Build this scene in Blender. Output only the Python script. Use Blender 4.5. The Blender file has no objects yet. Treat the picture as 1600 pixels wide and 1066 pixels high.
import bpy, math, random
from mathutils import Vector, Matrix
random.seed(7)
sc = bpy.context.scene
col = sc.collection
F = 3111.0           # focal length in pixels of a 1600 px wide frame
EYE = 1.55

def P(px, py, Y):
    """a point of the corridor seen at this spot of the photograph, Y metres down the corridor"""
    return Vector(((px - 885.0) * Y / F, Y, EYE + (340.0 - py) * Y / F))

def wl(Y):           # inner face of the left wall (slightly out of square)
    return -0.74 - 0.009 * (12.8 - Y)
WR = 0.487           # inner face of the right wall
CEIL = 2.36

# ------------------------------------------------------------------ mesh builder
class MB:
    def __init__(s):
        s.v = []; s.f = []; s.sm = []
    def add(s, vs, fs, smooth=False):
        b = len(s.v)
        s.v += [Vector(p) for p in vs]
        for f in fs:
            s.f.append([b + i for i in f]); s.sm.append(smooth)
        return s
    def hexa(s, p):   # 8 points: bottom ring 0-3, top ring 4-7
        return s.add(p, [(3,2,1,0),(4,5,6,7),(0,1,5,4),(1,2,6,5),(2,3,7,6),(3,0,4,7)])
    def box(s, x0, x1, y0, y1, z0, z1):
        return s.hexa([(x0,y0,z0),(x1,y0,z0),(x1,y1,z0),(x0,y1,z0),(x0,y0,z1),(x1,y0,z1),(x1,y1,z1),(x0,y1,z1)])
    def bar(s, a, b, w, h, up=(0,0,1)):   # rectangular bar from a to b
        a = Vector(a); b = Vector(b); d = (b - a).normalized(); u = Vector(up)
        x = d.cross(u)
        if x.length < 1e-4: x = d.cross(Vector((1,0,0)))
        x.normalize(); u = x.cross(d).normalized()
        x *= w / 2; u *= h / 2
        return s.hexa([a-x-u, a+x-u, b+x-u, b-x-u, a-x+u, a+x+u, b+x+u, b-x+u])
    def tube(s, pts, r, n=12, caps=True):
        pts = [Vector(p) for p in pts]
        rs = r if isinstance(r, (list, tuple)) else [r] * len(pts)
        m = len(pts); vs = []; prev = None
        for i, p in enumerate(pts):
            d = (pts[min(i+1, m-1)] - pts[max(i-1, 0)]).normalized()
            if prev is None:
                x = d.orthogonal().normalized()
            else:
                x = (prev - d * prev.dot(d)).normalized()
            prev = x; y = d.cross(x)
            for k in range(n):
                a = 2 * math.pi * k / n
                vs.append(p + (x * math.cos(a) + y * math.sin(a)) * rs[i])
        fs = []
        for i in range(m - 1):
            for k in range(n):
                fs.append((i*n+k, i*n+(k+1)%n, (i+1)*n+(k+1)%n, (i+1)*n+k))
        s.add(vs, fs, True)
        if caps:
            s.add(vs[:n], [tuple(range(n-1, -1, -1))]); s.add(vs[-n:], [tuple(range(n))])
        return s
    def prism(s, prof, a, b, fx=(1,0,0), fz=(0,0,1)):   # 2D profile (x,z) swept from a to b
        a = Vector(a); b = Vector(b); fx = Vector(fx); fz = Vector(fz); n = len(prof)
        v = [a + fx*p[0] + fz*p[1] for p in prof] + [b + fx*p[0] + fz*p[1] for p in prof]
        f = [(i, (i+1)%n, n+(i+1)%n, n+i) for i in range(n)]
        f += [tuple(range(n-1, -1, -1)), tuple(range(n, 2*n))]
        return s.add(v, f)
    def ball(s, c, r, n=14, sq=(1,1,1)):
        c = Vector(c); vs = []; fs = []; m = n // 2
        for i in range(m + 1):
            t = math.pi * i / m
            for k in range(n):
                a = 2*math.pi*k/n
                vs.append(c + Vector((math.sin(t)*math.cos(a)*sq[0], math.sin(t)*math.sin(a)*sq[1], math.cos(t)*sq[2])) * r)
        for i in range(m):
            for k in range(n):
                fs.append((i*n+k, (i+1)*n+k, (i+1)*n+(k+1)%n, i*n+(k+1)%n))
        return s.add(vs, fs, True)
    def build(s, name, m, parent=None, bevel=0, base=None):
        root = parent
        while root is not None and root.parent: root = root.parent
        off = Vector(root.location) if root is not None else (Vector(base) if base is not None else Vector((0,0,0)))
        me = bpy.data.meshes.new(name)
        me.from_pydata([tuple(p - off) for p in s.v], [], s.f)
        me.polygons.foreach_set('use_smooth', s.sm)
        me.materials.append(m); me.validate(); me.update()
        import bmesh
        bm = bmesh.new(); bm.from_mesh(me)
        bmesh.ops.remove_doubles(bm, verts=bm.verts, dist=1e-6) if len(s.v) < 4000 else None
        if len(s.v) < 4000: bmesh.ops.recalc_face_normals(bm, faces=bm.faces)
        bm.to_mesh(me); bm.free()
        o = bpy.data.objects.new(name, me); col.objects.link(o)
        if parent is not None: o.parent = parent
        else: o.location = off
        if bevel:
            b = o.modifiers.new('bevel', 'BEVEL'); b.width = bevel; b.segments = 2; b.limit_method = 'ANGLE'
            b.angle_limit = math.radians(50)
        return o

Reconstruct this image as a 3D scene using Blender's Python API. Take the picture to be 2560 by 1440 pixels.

Exercise details: Please write out the material word for word from its first line through the line holding "CEIL = 2.36", including both, and no line past it.

Output below:
Build this scene in Blender. Output only the Python script. Use Blender 4.5. The Blender file has no objects yet. Treat the picture as 1600 pixels wide and 1066 pixels high.
import bpy, math, random
from mathutils import Vector, Matrix
random.seed(7)
sc = bpy.context.scene
col = sc.collection
F = 3111.0           # focal length in pixels of a 1600 px wide frame
EYE = 1.55

def P(px, py, Y):
    """a point of the corridor seen at this spot of the photograph, Y metres down the corridor"""
    return Vector(((px - 885.0) * Y / F, Y, EYE + (340.0 - py) * Y / F))

def wl(Y):           # inner face of the left wall (slightly out of square)
    return -0.74 - 0.009 * (12.8 - Y)
WR = 0.487           # inner face of the right wall
CEIL = 2.36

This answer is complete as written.